If the drum samples in your track are pitched to notes that are out-of-key with the rest of the song, they can sound slightly but frustratingly "wrong." Use Ableton's built-in Spectrum frequency analyzer plug-in to determine the pitch of a drum sample, then use the Drum Rack's Transpose function to move the sample's pitch into the same key as the rest of the track.


Step 1

Load up a Drum Rack in Ableton, then add a synthesizer plug-in to a second MIDI track. Select one of the synthesizer's pad presets. Drop a snare drum sample into a slot on the Drum Rack, then open the piano roll editor and put a snare on every other quarter note. Program a chord into the synthesizer's piano roll.
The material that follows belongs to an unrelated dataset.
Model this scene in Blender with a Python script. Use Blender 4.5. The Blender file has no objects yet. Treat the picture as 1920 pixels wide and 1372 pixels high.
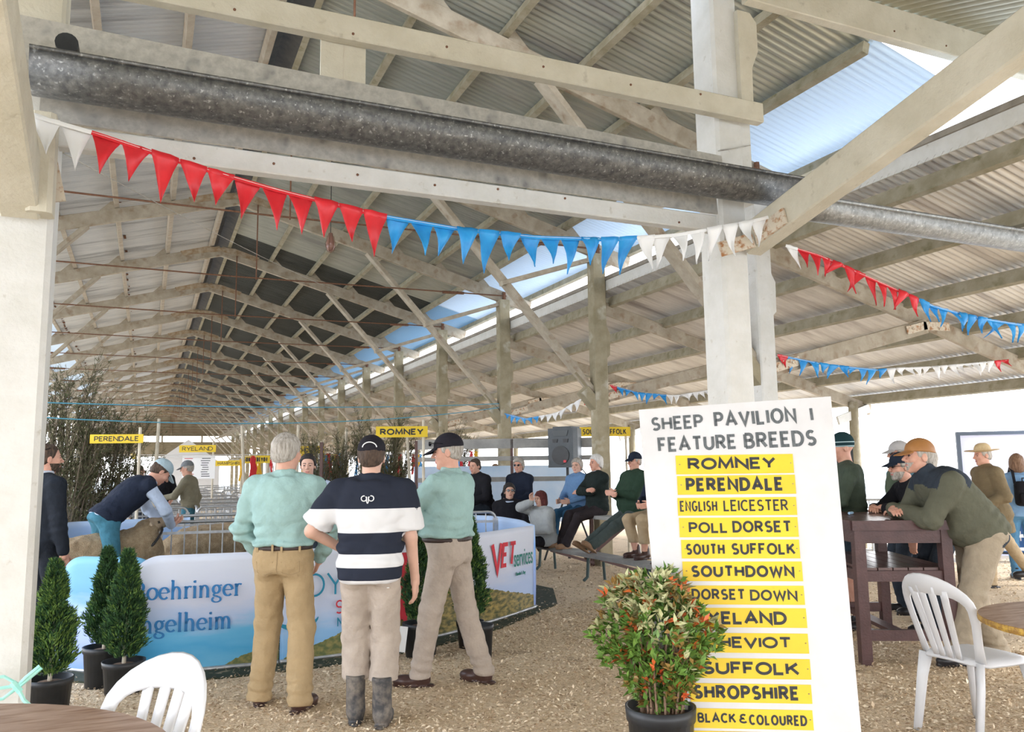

Here, I'm playing a G major chord -- G, B, and D -- but you can use any chord you like.


Step 2

Drop Ableton's Spectrum plug-in onto the Drum Rack. Play the drum track, then look for the highest peak on the Spectrum display. Move the mouse cursor over the peak to see its frequency and the corresponding note. Here, we can see that the snare drum's dominant pitch corresponds to the note F#, which isn't a component of the G major chord. We'll need to change the drum's pitch so that it matches one of the notes in the chord. Because we want to change the sample's character as little as possible, we'll move it to G -- the closest note to F# in the chord.


Step 3

Set the snare drum's Transpose control in the Drum Rack to "1." This brings the snare drum's pitch one step upward to G -- the root note of the G major chord. Because we're only moving the pitch by one step, the sonic character of the drum sample doesn't change drastically, but it fits much better with the synth. Listen closely to the audio sample to hear the subtle but noticeable effects of tuning a drum sample. In the first and third bars of the loop, the snare drum is at its original pitch of F#; in the second and fourth bars, it's transposed up to G.

When you add other drum samples to the drum rack, tune them to the same key. The drums don't all need to be at the same note, as long as their notes are all part of the relevant chord. For example, in this situation, the kick drum could be transposed to B, the snare to G and the hi-hat to D. If you find that you need to transpose a drum sample's pitch by more than a few steps, consider using a different sample, as large changes in pitch can make the drum sound very different.